● SET PROBLEM: State only the number of lines that contain the string "between".

● DATA PROVIDED:

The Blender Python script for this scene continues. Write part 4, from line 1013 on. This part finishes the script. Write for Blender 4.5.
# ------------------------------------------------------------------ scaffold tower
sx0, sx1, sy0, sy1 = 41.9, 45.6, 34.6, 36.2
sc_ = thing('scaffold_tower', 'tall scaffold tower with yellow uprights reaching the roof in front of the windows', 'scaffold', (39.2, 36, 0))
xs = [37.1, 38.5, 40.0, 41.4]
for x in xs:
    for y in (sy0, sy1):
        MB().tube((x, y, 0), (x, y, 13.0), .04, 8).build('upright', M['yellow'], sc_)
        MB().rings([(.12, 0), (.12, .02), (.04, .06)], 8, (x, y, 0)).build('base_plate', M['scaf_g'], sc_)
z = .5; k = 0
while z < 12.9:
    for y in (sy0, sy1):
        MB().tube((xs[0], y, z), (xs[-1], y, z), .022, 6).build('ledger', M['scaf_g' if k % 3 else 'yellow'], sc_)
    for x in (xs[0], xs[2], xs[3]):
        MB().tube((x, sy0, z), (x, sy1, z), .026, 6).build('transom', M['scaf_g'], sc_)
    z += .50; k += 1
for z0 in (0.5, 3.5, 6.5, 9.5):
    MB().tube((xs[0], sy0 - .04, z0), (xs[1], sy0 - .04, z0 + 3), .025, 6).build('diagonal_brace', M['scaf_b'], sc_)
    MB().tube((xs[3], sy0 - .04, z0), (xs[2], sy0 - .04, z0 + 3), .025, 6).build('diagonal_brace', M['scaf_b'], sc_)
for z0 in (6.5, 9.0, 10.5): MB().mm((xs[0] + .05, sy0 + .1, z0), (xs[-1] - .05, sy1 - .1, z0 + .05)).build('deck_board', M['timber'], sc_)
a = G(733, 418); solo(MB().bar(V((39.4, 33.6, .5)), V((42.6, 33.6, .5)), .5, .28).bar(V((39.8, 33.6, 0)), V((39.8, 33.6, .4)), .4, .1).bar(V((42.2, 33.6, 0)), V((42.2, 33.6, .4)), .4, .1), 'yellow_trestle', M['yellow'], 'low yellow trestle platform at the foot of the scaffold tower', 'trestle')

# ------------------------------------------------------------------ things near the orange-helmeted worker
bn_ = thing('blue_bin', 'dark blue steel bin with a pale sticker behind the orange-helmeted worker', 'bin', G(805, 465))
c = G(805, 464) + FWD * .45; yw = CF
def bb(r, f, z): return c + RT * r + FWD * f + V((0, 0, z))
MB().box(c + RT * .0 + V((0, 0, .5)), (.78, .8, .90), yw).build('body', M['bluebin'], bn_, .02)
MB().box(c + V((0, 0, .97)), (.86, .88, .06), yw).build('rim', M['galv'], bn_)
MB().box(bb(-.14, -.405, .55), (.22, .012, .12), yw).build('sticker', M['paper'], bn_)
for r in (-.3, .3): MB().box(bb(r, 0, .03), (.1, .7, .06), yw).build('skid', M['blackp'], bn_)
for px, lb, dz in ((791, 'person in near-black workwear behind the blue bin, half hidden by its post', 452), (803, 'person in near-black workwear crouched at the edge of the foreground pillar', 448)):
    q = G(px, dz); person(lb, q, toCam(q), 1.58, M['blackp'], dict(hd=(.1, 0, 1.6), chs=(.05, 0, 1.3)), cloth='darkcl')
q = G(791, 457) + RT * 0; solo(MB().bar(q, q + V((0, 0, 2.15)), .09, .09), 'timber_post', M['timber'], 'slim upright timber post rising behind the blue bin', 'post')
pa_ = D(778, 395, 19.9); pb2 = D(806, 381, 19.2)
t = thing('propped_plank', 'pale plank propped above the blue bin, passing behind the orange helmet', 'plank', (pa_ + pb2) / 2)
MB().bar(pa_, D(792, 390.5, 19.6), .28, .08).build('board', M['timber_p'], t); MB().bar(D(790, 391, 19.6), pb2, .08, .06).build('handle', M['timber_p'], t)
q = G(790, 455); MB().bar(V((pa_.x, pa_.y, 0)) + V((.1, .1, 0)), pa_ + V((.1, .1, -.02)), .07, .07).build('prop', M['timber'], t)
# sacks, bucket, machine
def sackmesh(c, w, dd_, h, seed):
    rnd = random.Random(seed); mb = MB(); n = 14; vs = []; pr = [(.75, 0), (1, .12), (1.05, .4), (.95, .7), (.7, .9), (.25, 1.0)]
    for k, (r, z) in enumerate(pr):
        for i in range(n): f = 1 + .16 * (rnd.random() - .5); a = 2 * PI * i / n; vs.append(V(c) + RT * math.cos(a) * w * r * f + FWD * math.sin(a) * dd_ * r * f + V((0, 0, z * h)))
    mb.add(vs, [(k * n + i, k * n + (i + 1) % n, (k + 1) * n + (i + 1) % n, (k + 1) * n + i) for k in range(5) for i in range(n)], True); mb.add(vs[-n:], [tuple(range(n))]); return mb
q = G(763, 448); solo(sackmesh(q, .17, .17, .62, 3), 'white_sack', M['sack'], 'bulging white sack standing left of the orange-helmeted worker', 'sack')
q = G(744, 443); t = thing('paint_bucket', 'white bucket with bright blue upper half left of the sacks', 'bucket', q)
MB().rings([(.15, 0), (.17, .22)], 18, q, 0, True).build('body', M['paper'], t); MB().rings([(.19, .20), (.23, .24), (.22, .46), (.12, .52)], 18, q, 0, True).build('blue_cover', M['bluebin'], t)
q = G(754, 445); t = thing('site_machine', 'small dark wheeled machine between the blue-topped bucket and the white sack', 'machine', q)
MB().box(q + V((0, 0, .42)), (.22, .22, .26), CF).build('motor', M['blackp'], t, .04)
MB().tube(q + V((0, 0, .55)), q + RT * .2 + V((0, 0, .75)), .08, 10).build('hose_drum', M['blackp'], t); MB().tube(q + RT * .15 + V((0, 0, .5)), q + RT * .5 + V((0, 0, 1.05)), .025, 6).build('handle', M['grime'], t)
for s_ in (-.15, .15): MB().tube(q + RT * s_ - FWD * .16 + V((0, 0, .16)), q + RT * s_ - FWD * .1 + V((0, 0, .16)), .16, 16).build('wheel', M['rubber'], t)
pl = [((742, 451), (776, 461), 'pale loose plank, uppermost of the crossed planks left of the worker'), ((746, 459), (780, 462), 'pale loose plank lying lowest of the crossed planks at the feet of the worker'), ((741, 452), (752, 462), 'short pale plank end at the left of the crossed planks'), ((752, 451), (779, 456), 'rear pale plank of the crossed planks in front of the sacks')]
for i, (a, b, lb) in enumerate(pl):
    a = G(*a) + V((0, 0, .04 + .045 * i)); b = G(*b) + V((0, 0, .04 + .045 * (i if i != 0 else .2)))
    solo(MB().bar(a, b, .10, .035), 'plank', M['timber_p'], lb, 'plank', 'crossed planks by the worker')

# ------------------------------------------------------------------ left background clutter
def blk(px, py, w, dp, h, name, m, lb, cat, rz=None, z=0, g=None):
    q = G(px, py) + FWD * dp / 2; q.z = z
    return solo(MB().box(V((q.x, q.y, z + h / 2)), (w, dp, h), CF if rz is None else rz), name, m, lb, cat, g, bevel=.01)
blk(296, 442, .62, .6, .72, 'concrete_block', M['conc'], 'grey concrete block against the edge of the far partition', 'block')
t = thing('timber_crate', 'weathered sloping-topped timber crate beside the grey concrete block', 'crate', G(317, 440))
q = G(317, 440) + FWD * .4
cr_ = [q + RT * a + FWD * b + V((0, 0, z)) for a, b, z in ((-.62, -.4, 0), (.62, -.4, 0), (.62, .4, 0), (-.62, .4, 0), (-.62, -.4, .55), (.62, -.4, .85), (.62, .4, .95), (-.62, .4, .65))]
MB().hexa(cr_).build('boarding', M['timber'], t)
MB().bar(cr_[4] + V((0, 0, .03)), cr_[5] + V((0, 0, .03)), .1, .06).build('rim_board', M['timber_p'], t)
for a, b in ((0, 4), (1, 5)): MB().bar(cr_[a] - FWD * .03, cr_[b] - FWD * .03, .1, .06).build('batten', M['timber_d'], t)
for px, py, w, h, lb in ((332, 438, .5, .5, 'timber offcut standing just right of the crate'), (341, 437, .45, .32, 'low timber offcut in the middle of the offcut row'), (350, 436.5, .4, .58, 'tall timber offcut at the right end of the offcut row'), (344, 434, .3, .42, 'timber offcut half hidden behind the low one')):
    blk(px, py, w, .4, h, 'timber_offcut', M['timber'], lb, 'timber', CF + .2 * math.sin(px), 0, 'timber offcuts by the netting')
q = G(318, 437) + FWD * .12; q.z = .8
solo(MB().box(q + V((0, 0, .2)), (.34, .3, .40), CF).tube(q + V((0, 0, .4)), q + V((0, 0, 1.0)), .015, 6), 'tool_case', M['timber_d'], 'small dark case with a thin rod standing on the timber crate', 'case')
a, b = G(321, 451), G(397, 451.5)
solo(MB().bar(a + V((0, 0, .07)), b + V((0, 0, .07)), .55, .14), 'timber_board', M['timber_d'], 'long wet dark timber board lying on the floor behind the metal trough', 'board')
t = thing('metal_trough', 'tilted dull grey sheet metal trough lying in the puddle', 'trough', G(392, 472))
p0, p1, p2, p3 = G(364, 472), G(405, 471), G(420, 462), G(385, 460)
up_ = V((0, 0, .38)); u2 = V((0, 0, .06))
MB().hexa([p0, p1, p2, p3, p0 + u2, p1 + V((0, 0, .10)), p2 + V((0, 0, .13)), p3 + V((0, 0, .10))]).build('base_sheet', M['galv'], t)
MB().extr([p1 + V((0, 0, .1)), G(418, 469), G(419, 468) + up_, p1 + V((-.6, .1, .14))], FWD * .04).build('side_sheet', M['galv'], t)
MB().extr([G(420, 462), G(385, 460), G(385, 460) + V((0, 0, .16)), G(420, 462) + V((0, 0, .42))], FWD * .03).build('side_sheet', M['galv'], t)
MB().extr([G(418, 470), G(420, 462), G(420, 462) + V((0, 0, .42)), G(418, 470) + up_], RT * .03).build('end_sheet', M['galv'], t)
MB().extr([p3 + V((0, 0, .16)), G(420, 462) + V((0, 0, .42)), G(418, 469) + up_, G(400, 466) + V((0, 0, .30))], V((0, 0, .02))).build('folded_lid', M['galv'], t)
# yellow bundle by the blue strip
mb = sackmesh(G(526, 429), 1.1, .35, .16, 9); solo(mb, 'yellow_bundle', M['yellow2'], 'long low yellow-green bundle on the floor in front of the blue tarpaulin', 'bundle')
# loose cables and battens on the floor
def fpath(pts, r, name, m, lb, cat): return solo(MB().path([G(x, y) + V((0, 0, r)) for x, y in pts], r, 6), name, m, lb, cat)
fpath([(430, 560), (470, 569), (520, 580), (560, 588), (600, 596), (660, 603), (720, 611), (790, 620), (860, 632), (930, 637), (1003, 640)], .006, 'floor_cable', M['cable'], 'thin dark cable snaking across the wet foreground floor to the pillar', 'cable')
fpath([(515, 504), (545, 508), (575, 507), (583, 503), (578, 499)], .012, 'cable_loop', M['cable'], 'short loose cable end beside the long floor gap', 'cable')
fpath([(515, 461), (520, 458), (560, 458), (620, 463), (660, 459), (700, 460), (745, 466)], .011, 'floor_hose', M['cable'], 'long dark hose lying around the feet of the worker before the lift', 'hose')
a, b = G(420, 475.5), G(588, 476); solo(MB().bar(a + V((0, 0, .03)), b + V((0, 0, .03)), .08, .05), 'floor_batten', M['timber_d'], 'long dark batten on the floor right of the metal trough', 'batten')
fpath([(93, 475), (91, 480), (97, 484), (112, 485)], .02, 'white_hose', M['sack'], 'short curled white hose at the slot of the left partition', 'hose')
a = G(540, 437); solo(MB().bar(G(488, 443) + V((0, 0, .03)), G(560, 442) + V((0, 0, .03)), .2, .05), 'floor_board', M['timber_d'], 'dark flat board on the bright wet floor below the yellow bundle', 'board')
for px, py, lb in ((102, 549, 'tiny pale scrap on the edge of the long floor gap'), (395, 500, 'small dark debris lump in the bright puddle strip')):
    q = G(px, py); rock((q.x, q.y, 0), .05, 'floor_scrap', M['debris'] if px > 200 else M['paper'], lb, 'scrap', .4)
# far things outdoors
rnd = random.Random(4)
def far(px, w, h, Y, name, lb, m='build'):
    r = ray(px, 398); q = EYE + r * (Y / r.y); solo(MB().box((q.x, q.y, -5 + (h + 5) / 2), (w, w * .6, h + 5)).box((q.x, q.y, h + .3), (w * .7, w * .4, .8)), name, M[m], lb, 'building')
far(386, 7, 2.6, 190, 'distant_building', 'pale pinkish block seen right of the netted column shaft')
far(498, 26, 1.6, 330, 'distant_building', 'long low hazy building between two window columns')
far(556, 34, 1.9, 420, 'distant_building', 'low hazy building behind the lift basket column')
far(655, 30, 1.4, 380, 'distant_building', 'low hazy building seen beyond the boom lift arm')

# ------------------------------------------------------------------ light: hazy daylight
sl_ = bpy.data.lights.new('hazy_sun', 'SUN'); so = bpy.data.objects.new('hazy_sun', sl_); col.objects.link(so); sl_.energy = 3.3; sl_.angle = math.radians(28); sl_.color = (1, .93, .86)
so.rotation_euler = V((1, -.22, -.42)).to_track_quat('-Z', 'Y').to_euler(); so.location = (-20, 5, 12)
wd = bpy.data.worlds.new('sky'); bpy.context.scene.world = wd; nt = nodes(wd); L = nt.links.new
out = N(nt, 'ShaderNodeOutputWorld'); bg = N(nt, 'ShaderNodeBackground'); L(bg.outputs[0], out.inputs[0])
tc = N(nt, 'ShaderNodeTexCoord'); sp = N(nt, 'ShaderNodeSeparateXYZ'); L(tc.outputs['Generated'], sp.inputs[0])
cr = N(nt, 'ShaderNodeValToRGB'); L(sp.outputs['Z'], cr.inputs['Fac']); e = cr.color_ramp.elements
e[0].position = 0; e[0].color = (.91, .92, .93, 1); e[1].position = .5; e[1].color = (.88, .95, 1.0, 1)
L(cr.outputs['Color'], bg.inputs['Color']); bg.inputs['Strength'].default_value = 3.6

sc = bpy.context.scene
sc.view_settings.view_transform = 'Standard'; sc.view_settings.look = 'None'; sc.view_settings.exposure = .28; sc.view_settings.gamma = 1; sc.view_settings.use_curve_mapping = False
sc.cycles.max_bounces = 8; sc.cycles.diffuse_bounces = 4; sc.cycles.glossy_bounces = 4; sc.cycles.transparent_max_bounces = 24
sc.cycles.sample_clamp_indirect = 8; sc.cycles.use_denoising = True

● RESULT FOR THIS TASK: 2